I did Slash for last year's bash to much success although some of the people who ate my brownies apparently went berserk. I'm not sure if we're going out this year but if so my choices are:
Dude... Edit: come to think of it, Macho Man could be good. Have your date be Miss Elizabeth, then both of you be zombies as well.......since you're both dead.
I love Rick Flair . . . LOVE him . . . but I already have the beard and the dark hair ready to go. I'm thinking simple.
I'm going as Elaine Stritch. I decided this way back in the beginning of the year when I saw her documentary, and since she died a few months ago it's now even more necessary for me to go as her. There will maybe be three gay guys that I pass on the street who will get it and everyone else will be really confused, even after I tell them, but it is going to be great. If anyone knows her, it's probably due to being Colleen Donaghy (Jack's mom) on 30 Rock. Her uniform is wearing a white button-up shirt, black tights, and heels, then I'm adding a bowler hat and big round sunglasses as cues. So it's going to be a compilation of these: I just need to find a long enough shirt.
So I'm going to a huge free party thrown by a vendor with an Alice in Wonderland theme, so of course the GF started sending me white rabbit costumes so she can go as Alice.
I just got my xwing pilot costume today. Due to the weight I've put on since getting married, I'm gonna be porkins
I love love love halloween, but for some reason I haven't found any inspiration yet this year. My costumes have not historically been the most child-friendly, but the agency I work for is inviting all the foster and adoptive kids to come for a little trick-or-treat party, so whatever I dress up as has to be totally G-rated. What's a girl to do?
Whats a girl to do? I thought girls had it super easy. Instead of slutty nurse, just be a nurse, instead of slutty teacher just be a teacher? Or is it not possible to be a non-slutty nurse/teacher?

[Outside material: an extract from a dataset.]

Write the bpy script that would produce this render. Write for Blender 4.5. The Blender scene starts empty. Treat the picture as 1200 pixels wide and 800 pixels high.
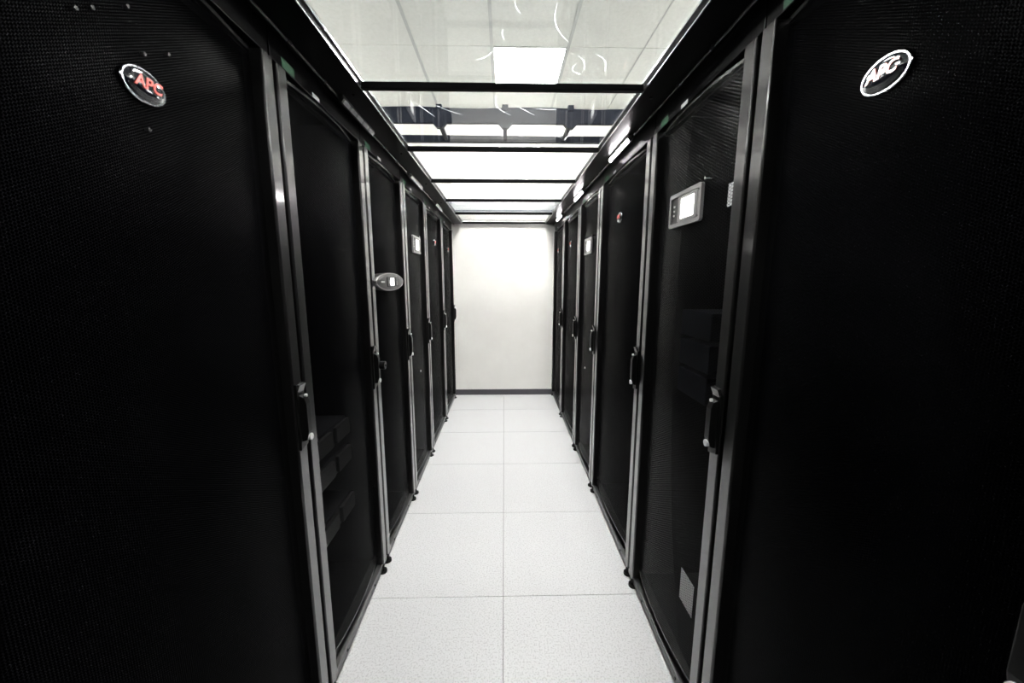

But that's so boring!! Plus the only costume recently that was inappropriate for slutty reasons was the tyrannowhorus Rex, which was sort of intended to poke fun at sludgy costumes.
Unless youre morbidly obese, you could still probably pull off a Wedge Antilles. I havent decided on mine, but Luke Skywalker was one option, the other was Rust Cohle from True Detective, but I dont know how many people would get it.